The NP-completeness of Subset Sum means that no polynomial-time algorithm is known for solving all instances. However, this does not mean every instance is hard. Many practical instances can be solved efficiently by dynamic programming or pruned backtracking. The hard instances tend to have element values that are exponential in n and targets near half the total sum.

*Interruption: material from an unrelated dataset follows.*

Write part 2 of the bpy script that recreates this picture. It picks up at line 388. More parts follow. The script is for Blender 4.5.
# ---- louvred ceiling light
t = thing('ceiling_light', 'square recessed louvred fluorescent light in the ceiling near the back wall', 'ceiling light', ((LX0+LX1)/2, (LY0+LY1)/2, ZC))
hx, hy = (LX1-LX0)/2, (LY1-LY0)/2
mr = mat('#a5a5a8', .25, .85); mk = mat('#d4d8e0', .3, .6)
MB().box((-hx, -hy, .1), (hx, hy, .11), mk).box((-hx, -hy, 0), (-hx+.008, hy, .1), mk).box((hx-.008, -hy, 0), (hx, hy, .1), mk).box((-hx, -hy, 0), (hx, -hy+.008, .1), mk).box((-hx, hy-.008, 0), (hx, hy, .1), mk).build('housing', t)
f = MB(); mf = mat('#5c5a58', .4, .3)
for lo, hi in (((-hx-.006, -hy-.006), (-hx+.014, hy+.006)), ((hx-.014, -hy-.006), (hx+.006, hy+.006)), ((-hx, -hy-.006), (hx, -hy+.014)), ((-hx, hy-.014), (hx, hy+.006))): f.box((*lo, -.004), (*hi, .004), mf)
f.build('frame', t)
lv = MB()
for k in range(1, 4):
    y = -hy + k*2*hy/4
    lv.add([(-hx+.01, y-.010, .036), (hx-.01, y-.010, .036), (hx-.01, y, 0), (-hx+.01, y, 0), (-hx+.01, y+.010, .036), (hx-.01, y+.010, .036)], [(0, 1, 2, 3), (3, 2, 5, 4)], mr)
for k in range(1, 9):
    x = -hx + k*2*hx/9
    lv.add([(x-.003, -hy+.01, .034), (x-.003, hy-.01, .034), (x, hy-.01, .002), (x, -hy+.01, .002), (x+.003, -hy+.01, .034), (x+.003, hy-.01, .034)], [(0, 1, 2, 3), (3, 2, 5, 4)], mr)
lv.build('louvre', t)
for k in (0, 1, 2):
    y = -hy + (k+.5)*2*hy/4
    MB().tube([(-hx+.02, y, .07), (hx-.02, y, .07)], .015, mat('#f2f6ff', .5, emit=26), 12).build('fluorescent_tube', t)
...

The Subset Sum problem is weakly NP-complete, meaning it admits a pseudo-polynomial time algorithm (DP). In contrast, strongly NP-complete problems like 3-SAT remain hard even when all numbers in the input are polynomially bounded.

Variants and Applications

Partition Problem: Determine whether a set can be divided into two subsets with equal sums. This is equivalent to Subset Sum with T = totalSum / 2.
Multi-way Partition: Divide a set into k subsets with equal sums. This generalization is strongly NP-complete for k >= 3.
Subset Sum with Negative Numbers: When elements can be negative, the problem requires a shifted DP table or the meet-in-the-middle approach.
Approximate Subset Sum: Find a subset whose sum is within a factor (1-epsilon) of the target. Ibarra and Kim (1975) gave an FPTAS for this variant.
Cryptography: The Merkle-Hellman cryptosystem is based on the difficulty of Subset Sum. Although this specific system was broken by Shamir, lattice-based variants remain an active area of post-quantum cryptography research.

References

Karp, R. M. "Reducibility Among Combinatorial Problems." Complexity of Computer Computations, Plenum Press, 1972, pp. 85-103.
Garey, M. R. and Johnson, D. S. "Computers and Intractability: A Guide to the Theory of NP-Completeness." W. H. Freeman, 1979.
Horowitz, E. and Sahni, S. "Computing Partitions with Applications to the Knapsack Problem." Journal of the ACM, vol. 21, 1974, pp. 277-292.
Ibarra, O. H. and Kim, C. E. "Fast Approximation Algorithms for the Knapsack and Sum of Subset Problems." Journal of the ACM, vol. 22, 1975, pp. 463-468.
Merkle, R. C. and Hellman, M. E. "Hiding Information and Signatures in Trapdoor Knapsacks." IEEE Transactions on Information Theory, vol. 24, 1978, pp. 525-530.